Her snobbery was mostly directed at the egomaniacal, the incompetent and the power-crazed and at anyone she felt was hurting her husband or children.

President Kennedy always told her not to get angry at his foes at any given moment, because they might be allies the next. He treated politics like a chessboard, she said. But she was protective of JFK, who was often in physical pain, and always on guard against men and women who might resist or envy his youth and sex appeal and "ease.”

Defending her husband against charges that he was overly concerned with image, she described her own vulnerability during the period when some around JFK wondered if she was too exotic a bird for rough-and-tumble politics. "I was always a liability to him until we got to the White House," she told Mr Schlesinger. "And he never asked me to change or said anything about it. Everyone thought I was a snob from Newport, who had bouffant hair and had French clothes and hated politics.”

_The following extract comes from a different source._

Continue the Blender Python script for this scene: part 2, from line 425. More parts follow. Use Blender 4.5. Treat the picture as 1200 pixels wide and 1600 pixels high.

She could be cutting about other women, calling the earnest Indira Gandhi "a real prune, bitter, kind of pushy, horrible woman" who looked like she'd "been sucking a lemon" and suggesting in a naughty whisper that Clare Boothe Luce was so macho she must be a lesbian.

She said she considered her main job to distract and soothe her husband and make sure the children were in a good mood when the leader of the free world got home. She did not see herself as an Eleanor Roosevelt, wanting to pester him about some pressing political matter.

The young Jacqueline Kennedy underestimated herself in those dark days long ago. She had plenty of opinions of her own, tart and tantalising.